While nothing rivals the final scene, the camera work and score worked great here as Arya explored the harbor. The point-of-view and over-the-shoulder shots gave a real feel for what Maisie Williams would herself be seeing, and the quick cuts back and forth coupled with an upbeat rendition of the Arya/Braavos theme gave a sense of the immensity of information that a Faceless Man must rapidly take in. Just really polished all around, which was a commonality of all scenes this week.

- Finally, we get our first look at Cersei’s confinement under the Great Sept of Baelor. Muddied, dehydrated, and her teeth yellowed, she initially remains fierce in her defiance, but that erodes away rather quickly as we later see her sucking up water spilled on the floor. She gets a visit from Half-Maester Qyburn as well, but he has only dark words for her. Her uncle Kevan rules as Hand of the King, and refuses to see her. The boy king wastes away in his chambers, reportedly not eating or seeing anyone. And the odds of her passing any Trial by the Faith are slim. The only counsel the tainted maester can audibly give is to confess to her crimes, all the while informing her that his work continues (likely in reference to his foray into necromancy with the Mountain’s body).

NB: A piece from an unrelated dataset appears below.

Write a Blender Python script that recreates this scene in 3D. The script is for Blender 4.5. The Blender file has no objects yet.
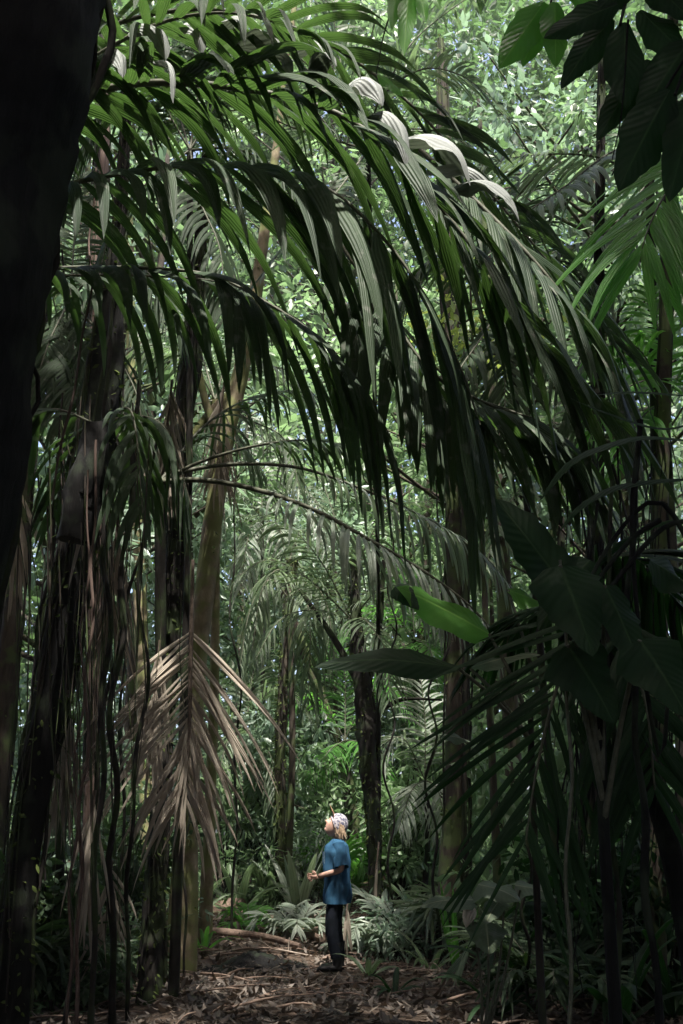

All in all, this episode is easily among the best hours of programming the show has put together; it moved the plot forward on nearly all fronts, realized the long-anticipated meeting between Daenerys and Tyrion, and most importantly, gave us our first look at the ultimate antagonists of this story. It was littered with significant character moments as well as unforgiving action and spectacle. It's episodes like this that land Game of Thrones in the pantheon of best and most ambitious storytelling out there.

The high lords will continue to play their game of thrones south of the Wall, but it remains unclear, even doubtful, if they can withstand Winter, which finally arrived this week with deadly consequence.